LPM DIANNS - Ada yang jago bikin sajak? Mungkin Wahyu Semeru orangnya, karena lebih banyak dia frekuensi menulis kata-kata indah di blackbook DIANNS dibandingkan yang lain. Kemudian ada yang jago fotografi? Mungkin kawan Dio Rachmad, cukup berpengalaman dan lagi mendalaminya banget di bidang ini khususnya fotografi jurnalistik. Ada yang jago layout (tata letak) bulletin, jawaban ini pasti mengarah ke Rindri Andewi Gati. Ada yang jago apalagi? Oiya karikatur? Siapa ya? Mungkin Hakam Ananta karena hobi nya dalam melukis gambar di sepatu dan pernah juga menang dalam lomba karikatur tingkat BEM FIA periode 2010. Ada yang jago mengedit tulisan? Sudah tentu ialah Titin Muftiro berkat pengalaman dia menjabat menjadi redaktur pelaksana dan yang terakhir menjabat sebagai Pemimpin Redaksi, namun sayang sekarang dia sudah tidak lagi masuk dalam kepengurusan LPM DIANNS.
Lalu, siapa yang jago dalam “Menulis”?
Ada yang bisa jawab? Kasih tahu pada saya jika ada yang jago dalam menulis.
Menulis? Mungkin semua pasti bisa. Menulis apa yang dia suka, apa yang ada dipikiran masing-masing kita lalu dituangkan kedalam tulisan. Namun,bagaimana menulis yang baik dan benar?
Dalam lingkup jurnalistik pers mahasiswa. Menulis menjadi merupakan senjata nya. Amunisi atau peluru nya adalah diskusi. Lalu ketika diskusi memiliki peran yang cukup besar dalam sebuah perluasan wacana pemikiran kita, pengembangan kemampuan dalam bernalar,berargumen tapi ternyata aktivitas tersebut masih dirasa kurang. Apa kita bisa menulis yang baik nantinya? Maksudnya adalah juga produk tulisan kita nanti apakah bisa panjang tulisan nya? Hmm..
Tidak sampai disitu saja, perihal dalam menulis pun ternyata juga masih menjadi hambatan dari kawan-kawan di LPM DIANNS, khususnya bagi angkatan 2009-2010.
Bagaimana bisa menulis bagus dan baik, jika semua itu harus diperintah baru terjun ke lapangan meliput berita. Bagaimana jika bisa menulis yang baik jika baru disuruh bikin satu berita saja, sudah kelimpungan dengan melontar balik dengan berbagai macam alasan “aduh tugasku banyak”, “iya deh, aku kerjain tapi gak janji ya”, dan lain-lain, begitulah ungkapan curhat Yogi Fachri sebagai Redaktur Pelaksana kepadaku.

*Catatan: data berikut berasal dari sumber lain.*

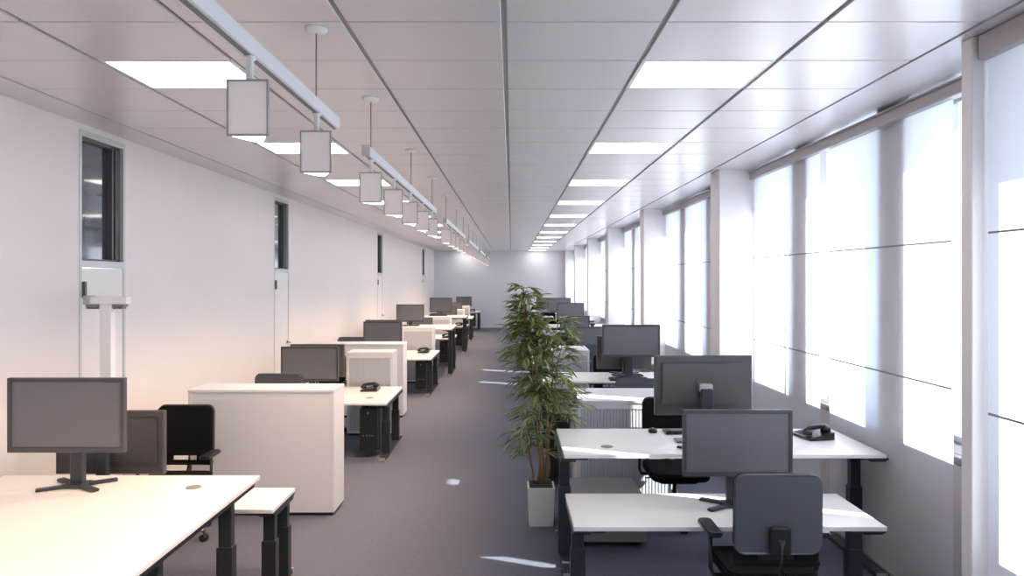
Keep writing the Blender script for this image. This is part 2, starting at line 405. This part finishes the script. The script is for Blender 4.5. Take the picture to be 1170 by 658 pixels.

Tentu saja hal ini akan berdampak dari eksistensi produk kita, baik lembaga maupun suprastruktur nya. Bagaimana produk kita bisa bermutu&memikat pembaca atau masyarakat di Universitas Brawijaya khususnya di Fakultas Ilmu Administrasi kalau kita masih dalam kubangan hitam seperti itu?
Suprayogi Rachmadani, sudah memulai nya dengan menyumbangkan tulisan di FK Persma (Forum Komunikasi Pers Mahasiswa), Aryo Rachmadani juga sudah memulai tulisan pertama nya yang ditempel di papan tulis ruangan DIANNS, kemudian Annisa Nur Pratiwi yang mencoba memberikan opini nya di buletin radikal yang terbit baru-baru ini,dan penulis-penulis lain yang tidak bisa saya sebutkan satu persatu dalam buletin radikal edisi sekarang tanpa mengurangi rasa hormat. Apakah tidak ingin produk kita bisa terbit secara berkala? Apa perasaan mahasiswa/i lain ketika produk kita tidak terbit? biasa aja kah, bodo amat kah, atau kecewa karena produk kita yang selalu ditunggu-tunggu? Tinggal pilih saja, ingin nya yang mana. hmm.. Selanjutnya ini adalah ceritaku, lalu mana tulisanmu?